WTB Chief Thomas Sugrue, who took office in January in part to fix the problem, was scheduled to update McCain in writing Sept. 10 on how the bureau is reducing its regulatory backlog.

It unclear upon whose behalf Hyde is acting.

For now, it appears the Illinois congressman is not speaking for utilities and businesses that depend on fixed wireless for internal communication.

“I have not been unaware of any utilities being upset about the interest issue,” said Jeffrey Sheldon, vice president and general counsel of UTC, a trade association for utilities with telecommunications needs.

Sheldon said UTC’s main concern is getting MAS licensing off the ground after nearly a decade of delays.

Industry sources said they suspect Hyde may be championing the cause of speculators who applied for a 900 MHz MAS lottery in hopes of winning, then flipping the licenses for millions.

On a related front, Reps. Benjamin Gilman (R-N.Y.), Anna Eshoo (D-Calif.) and Carolyn Maloney (D-N.Y.) are pushing legislation that would reinstate three cellular applicants as tentative selectees in rural Pennsylvania, Minnesota and Florida.

The FCC, according to Gilman, disqualified three partnerships that won licenses in rural sections of the three states in 1992 after regulators found they had not complied with the “letter-perfect” application rule on foreign ownership restrictions.

Last year, Rep.

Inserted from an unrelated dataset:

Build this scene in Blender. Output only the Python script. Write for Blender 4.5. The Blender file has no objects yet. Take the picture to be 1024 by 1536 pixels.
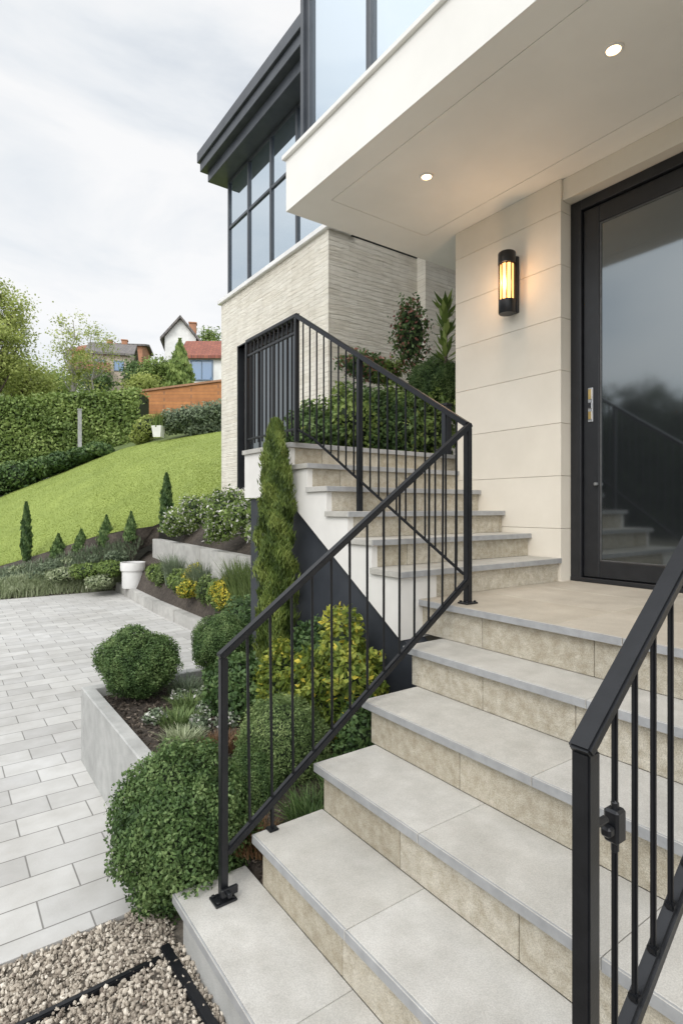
import bpy, bmesh, math, random
import numpy as np
from mathutils import Vector, Matrix
random.seed(7); rng=np.random.default_rng(7)
scene=bpy.context.scene
YAW=math.radians(35.53); SN=math.sin(YAW); CS=math.cos(YAW); H=1.64; F=850.0
def C(px,py,d):
    r=(px-512)/F*d
    return Vector((SN*d+CS*r, CS*d-SN*r, H-(py-762)*d/F))
# ------------------------------------------------------------------ materials
def newmat(name):
    m=bpy.data.materials.new(name); m.use_nodes=True
    n=m.node_tree.nodes; l=m.node_tree.links
    b=n["Principled BSDF"]
    return m,n,l,b
def ramp(n,stops):
    r=n.new("ShaderNodeValToRGB"); e=r.color_ramp.elements
    while len(e)<len(stops): e.new(0.5)
    for i,(p,c) in enumerate(stops):
        e[i].position=p; e[i].color=(c[0],c[1],c[2],1)
    return r
def noise(n,l,src,scale,detail=6,rough=.6):
    t=n.new("ShaderNodeTexNoise"); t.inputs["Scale"].default_value=scale
    t.inputs["Detail"].default_value=detail; t.inputs["Roughness"].default_value=rough
    l.new(src,t.inputs["Vector"]); return t
def M(name,c1,c2,scale=8,rough=.6,bump=.2,bscale=60,metal=0,stain=.15,tintamt=.12,lo=.3,hi=.7,speck=0,dist=.004):
    m,n,l,b=newmat(name)
    g=n.new("ShaderNodeNewGeometry"); P=g.outputs["Position"]
    t=noise(n,l,P,scale); r=ramp(n,[(lo,c1),(hi,c2)]); l.new(t.outputs["Fac"],r.inputs[0]); col=r.outputs[0]
    def mul(col,val):
        x=n.new("ShaderNodeMix"); x.data_type='RGBA'; x.blend_type='MULTIPLY'; x.inputs[0].default_value=1
        l.new(col,x.inputs[6]); l.new(val,x.inputs[7]); return x.outputs[2]
    if stain:
        t2=noise(n,l,P,1.3,4); r2=ramp(n,[(.35,(1-stain,)*3),(.65,(1+stain*.4,)*3)]); l.new(t2.outputs["Fac"],r2.inputs[0]); col=mul(col,r2.outputs[0])
    if tintamt:
        a=n.new("ShaderNodeAttribute"); a.attribute_name="tint"
        r3=ramp(n,[(0,(1,1,1)),(1,(1-tintamt,1-tintamt*1.1,1-tintamt*1.35))]); l.new(a.outputs["Fac"],r3.inputs[0]); col=mul(col,r3.outputs[0])
    if speck:
        t4=noise(n,l,P,260,2); r4=ramp(n,[(.38,(1-speck,)*3),(.6,(1.05,)*3)]); l.new(t4.outputs["Fac"],r4.inputs[0]); col=mul(col,r4.outputs[0])
    l.new(col,b.inputs["Base Color"])
    b.inputs["Roughness"].default_value=rough; b.inputs["Metallic"].default_value=metal
    if bump:
        t3=noise(n,l,P,bscale,5); bp=n.new("ShaderNodeBump"); bp.inputs["Strength"].default_value=bump; bp.inputs["Distance"].default_value=dist
        l.new(t3.outputs["Fac"],bp.inputs["Height"]); l.new(bp.outputs[0],b.inputs["Normal"])
    return m
def brickmat(name,c1,c2,mortar,bw,rh,ms,mode,rough=.8,bump=.5,dist=.006,mort_s=.2,offset=.5,grain=90,freq=2,sq=1,layer=0,sqf=3,lo=.84):
    m,n,l,b=newmat(name)
    g=n.new("ShaderNodeNewGeometry"); s=n.new("ShaderNodeSeparateXYZ"); l.new(g.outputs["Position"],s.inputs[0])
    c=n.new("ShaderNodeCombineXYZ")
    if mode=='wall':
        a=n.new("ShaderNodeMath"); a.operation='ADD'; l.new(s.outputs[0],a.inputs[0]); l.new(s.outputs[1],a.inputs[1])
        l.new(a.outputs[0],c.inputs[0]); zz_=s.outputs[2]
        if layer:
            wv=noise(n,l,g.outputs["Position"],2.5,3); ma=n.new("ShaderNodeMath"); ma.operation='MULTIPLY_ADD'; l.new(wv.outputs["Fac"],ma.inputs[0]); ma.inputs[1].default_value=layer; l.new(s.outputs[2],ma.inputs[2]); zz_=ma.outputs[0]
        l.new(zz_,c.inputs[1])
    else:
        l.new(s.outputs[0],c.inputs[0]); l.new(s.outputs[1],c.inputs[1])
    k=n.new("ShaderNodeTexBrick"); k.offset=offset; k.offset_frequency=freq; k.squash=sq; k.squash_frequency=sqf
    for nm,v in (("Scale",1),("Brick Width",bw),("Row Height",rh),("Mortar Size",ms),("Mortar Smooth",mort_s),("Bias",0)): k.inputs[nm].default_value=v
    k.inputs["Color1"].default_value=(*c1,1); k.inputs["Color2"].default_value=(*c2,1); k.inputs["Mortar"].default_value=(*mortar,1)
    l.new(c.outputs[0],k.inputs["Vector"])
    t=noise(n,l,g.outputs["Position"],5,6); r=ramp(n,[(.3,(lo,lo-.01,lo-.03)),(.7,(1.08,1.08,1.08))]); l.new(t.outputs["Fac"],r.inputs[0])
    x=n.new("ShaderNodeMix"); x.data_type='RGBA'; x.blend_type='MULTIPLY'; x.inputs[0].default_value=1
    l.new(k.outputs["Color"],x.inputs[6]); l.new(r.outputs[0],x.inputs[7])
    t0=noise(n,l,g.outputs["Position"],.7,4); r0=ramp(n,[(.35,(.9,.89,.87)),(.65,(1.05,1.05,1.05))]); l.new(t0.outputs["Fac"],r0.inputs[0])
    y=n.new("ShaderNodeMix"); y.data_type='RGBA'; y.blend_type='MULTIPLY'; y.inputs[0].default_value=1
    l.new(x.outputs[2],y.inputs[6]); l.new(r0.outputs[0],y.inputs[7]); fin=y.outputs[2]
    b.inputs["Roughness"].default_value=rough
    inv=n.new("ShaderNodeMath"); inv.operation='SUBTRACT'; inv.inputs[0].default_value=1; l.new(k.outputs["Fac"],inv.inputs[1])
    if layer:
        mp=n.new("ShaderNodeMapping"); mp.inputs["Scale"].default_value=(2.6,26,1); l.new(c.outputs[0],mp.inputs[0]); t2=noise(n,l,mp.outputs[0],1.6,6,.7); amt=2.2
        rl=ramp(n,[(.32,(.80,.78,.74)),(.46,(1,1,1)),(.7,(1.07,1.07,1.06))]); l.new(t2.outputs["Fac"],rl.inputs[0])
        z=n.new("ShaderNodeMix"); z.data_type='RGBA'; z.blend_type='MULTIPLY'; z.inputs[0].default_value=1
        l.new(fin,z.inputs[6]); l.new(rl.outputs[0],z.inputs[7]); fin=z.outputs[2]
    else:
        t2=noise(n,l,g.outputs["Position"],grain,5); amt=.45
    l.new(fin,b.inputs["Base Color"])
    ad=n.new("ShaderNodeMath"); ad.operation='MULTIPLY_ADD'; l.new(t2.outputs["Fac"],ad.inputs[0]); ad.inputs[1].default_value=amt; l.new(inv.outputs[0],ad.inputs[2])
    bp=n.new("ShaderNodeBump"); bp.inputs["Strength"].default_value=bump; bp.inputs["Distance"].default_value=dist
    l.new(ad.outputs[0],bp.inputs["Height"]); l.new(bp.outputs[0],b.inputs["Normal"])
    return m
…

Eshoo, former congressmen Joe McDade (R-Pa.) and Scott Klug (R-Wis.) tried to get similar rural cellular legislation through the House. The measure was attached to an anti-slamming bill that ultimately died in the 105th Congress.

The Gilman bill would require rural cellular partnerships to pay the FCC for the licenses and direct the agency to grant the licenses 90 days from the date of the legislation’s enactment. The permits could not be transferred for five years, and the Minnesota and Florida rural cellular permits would be subject to accelerated buildout requirements.

Under the bill, the FCC would auction the three rural cellular licenses if the operators fail to meet agency requirements.